日本で指折りの地価の高い地域で、総事業費を抑制しながらいかに迅速に事を進められるか。また、用地費用のかからない方法による土地交換、容積移転など相当な工夫が必要となります。高速道路をつくり直す以前に、出来る限り経費を抑えて河岸を空地化することに日本橋地域の人々が努力することも必要になります。単なる道路改築計画ではなく、日本橋全体のまちづくりの一環として道路の再配置を強く訴えていかなければなしません。今までの効率性、経済性優先の都市政策にかわって、人間主役のまちづくりを進めるシンボル的な事業を国内外にアピールする必要がある。これらの課題に挑戦して、高速道路撤去計画が単に多額の公費を投入する開発ではなく、日本橋の、そして中央区のまちづくりであることを明らかにするために、平成18年(2009年)9月29日、地元の人々を中心に日本橋再生推進協議会を発足させ、現在いろいろ知恵を絞り汗を流しております。

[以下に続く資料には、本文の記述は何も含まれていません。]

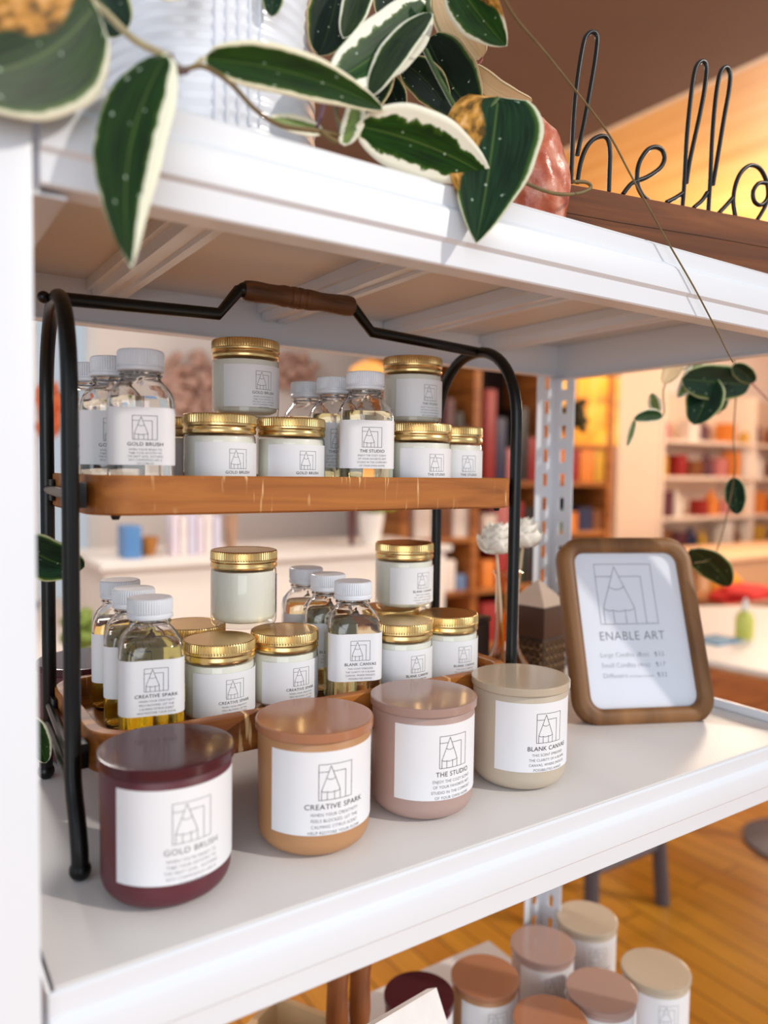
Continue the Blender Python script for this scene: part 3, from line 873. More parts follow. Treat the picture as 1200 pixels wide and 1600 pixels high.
# ------------------------------------------------------------------ THINGS BEHIND THE FRAME
amber = thin_glass('amber_glass', (.93, .72, .38), 2.4)
def vase(loc):
    root = empty('amber_bud_vase', loc, label='slim amber glass bud vase holding cream flowers behind the beige candle', cat='vase')
    bm = bmesh.new()
    lathe(bm, [(0, .0), (.024, .0), (.031, .004), (.034, .016), (.033, .030), (.026, .046), (.018, .058), (.0140, .068), (.0128, .085), (.0128, .140), (.0140, .147), (.0170, .150), (.0160, .151),
               (.0118, .145), (.0116, .085), (.0128, .069), (.0165, .059), (.024, .046), (.031, .030), (.032, .016), (.029, .006), (0, .005)], 40)
    link('glass', bm, amber, root, angle=60)
    return root
vs_ = vase((.578, .622, .0008))
flow_m = plain('cream_petals', (250, 243, 232), 0.7, var=.08, scale=80)
def flower(base, tip, name_label, r=.019):
    root = empty('dried_flower', base, label=name_label, cat='flower', group='cream flowers in the amber vase')
    bm = bmesh.new(); d = Vector(tip)-Vector(base)
    tube(bm, [(0, 0, 0), d*.5+Vector((.001, 0, 0)), d], .0016, 8, seg=4); link('stem', bm, plain('cream_stem', (214, 190, 160), .7), root)
    bm = bmesh.new()
    for ringi, (n, tilt, sz, hz) in enumerate(((7, 70, 1.0, .000), (6, 48, .95, .004), (5, 26, .85, .008), (3, 8, .7, .010))):
        for k in range(n):
            a = 2*math.pi*k/n+ringi*.5+random.uniform(-.15, .15)
            vv = []
            L_, W_ = r*sz, r*.62*sz
            g = [[None]*4 for _ in range(6)]
            for i in range(6):
                for j in range(4):
                    u = i/5; v = (j/3-.5)*2
                    wv = W_*(math.sin(math.pi*(u*.8+.1))**.7)
                    th = R(tilt)*(1-.25*u)
                    rad = L_*u*math.sin(th)+.002; hh_ = L_*u*math.cos(th)*1.15+hz+.0015*math.sin(5*u+j)+abs(v)*.003*(u)
                    x_ = rad; y_ = v*wv
                    g[i][j] = bm.verts.new((x_*math.cos(a)-y_*math.sin(a)+d.x, x_*math.sin(a)+y_*math.cos(a)+d.y, hh_+d.z-.002))
            for i in range(5):
                for j in range(3): bm.faces.new((g[i][j], g[i+1][j], g[i+1][j+1], g[i][j+1]))
    o = link('petals', bm, flow_m, root, angle=80)
    md = o.modifiers.new('th', 'SOLIDIFY'); md.thickness = .0008
    return root
_f1 = at(776, 862, .617); _f2 = at(817, 852, .626)
flower((.577, .620, .008), _f1, 'cream dried flower in the amber vase, left of the rack post', .024)
flower((.580, .624, .008), _f2, 'cream dried flower in the amber vase, right of the rack post', .024)
# carved box with pyramid lid
cb = empty('carved_wooden_box', (.706, .702, .0008), R(12), label='small carved brown box with a pale pyramid lid behind the price frame', cat='box')
bm = bmesh.new(); hs = .027
box(bm, -hs, -hs, 0, hs, hs, .052, bev=.001)
link('body', bm, plain('dark_carved_wood', (74, 52, 38), .5, var=.5, scale=160, bump=.8, bscale=180), cb)
bm = bmesh.new()
rnd = random.Random(4)
for fx, fy, ax in ((0, -1, 'x'), (-1, 0, 'y'), (1, 0, 'y'), (0, 1, 'x')):
    for i in range(5):
        for j in range(4):
            u = -.020+.010*i; z = .008+.0115*j
            P = []
            for k in range(10):
                t = 2*math.pi*k/10
                du, dz = .0048*math.cos(t), .0048*math.sin(t)
                P.append((u+du, fy*(hs+.0006), z+dz) if ax == 'x' else (fx*(hs+.0006), u+du, z+dz))
            tube(bm, P, .0009, 6, closed=True)
link('filigree', bm, plain('bronze_filigree', (150, 118, 84), .35, .8), cb)
bm = bmesh.new(); box(bm, -hs-.002, -hs-.002, .052, hs+.002, hs+.002, .092, bev=.002); link('lid_band', bm, plain('brown_lid_band', (88, 56, 38), .5), cb)
bm = bmesh.new(); loft(bm, [[(sx*a, sy*a, z) for sx, sy in ((1, 1), (-1, 1), (-1, -1), (1, -1))] for a, z in ((hs+.001, .092), (.001, .122))])
link('lid', bm, plain('pale_tan_lid', (206, 184, 166), .6), cb, smooth=False)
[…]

民官、普通は官民といいますけれども、民が主催で官がバックアップしていく。そういうPPP(パブリック・プライベート・パートナーシップ)の新しい手法の採用だと思います。
民間が再開発を先導し、川の両側に遊歩空間を設置する。公共事業として、首都高速道路の地下化と河川の環境整備を行う。民間は恩恵の一部を公共事業に還元し、公共は事業を迅速に行う。いろいろ論じられておりますけれども、川沿いの市街地の容積を広域にわたって移転するには、現在のビルを移動させ、土地の容積を移転する。これは地元の相当な決断が必要であります。今そんなところで迷いながら進んでおりますが、市民から運動として沸き起こらない限り、成功しないだろうと認識しております。高速道路だけに限って運動していてもらちが明きませんので、周辺から少しずつ攻めていこう。その1つが、水辺空間を生かしたまちづくりです。
水辺をイベントで活性化し、景観を少しでも良くしていこう。水辺のイベントと申し上げましたが、「日本橋」の橋洗いや日本ボート協会の協力を得まして、小学生のボート遊びも企画しております。また、来年からは観光しながらの船乗り遊びも計画中でございます。
川から見る日本橋、本来はきれいなはずが、いつの間にか、川からの街並みが大変お粗末になっていました。汚い。そのため、石垣や周辺の景観の整備にも手をつけております。昔の石で積み立てた石積み護岸が常盤橋周辺にまだしっかりと残っておりますが、ここも整備再生していこうと考えております。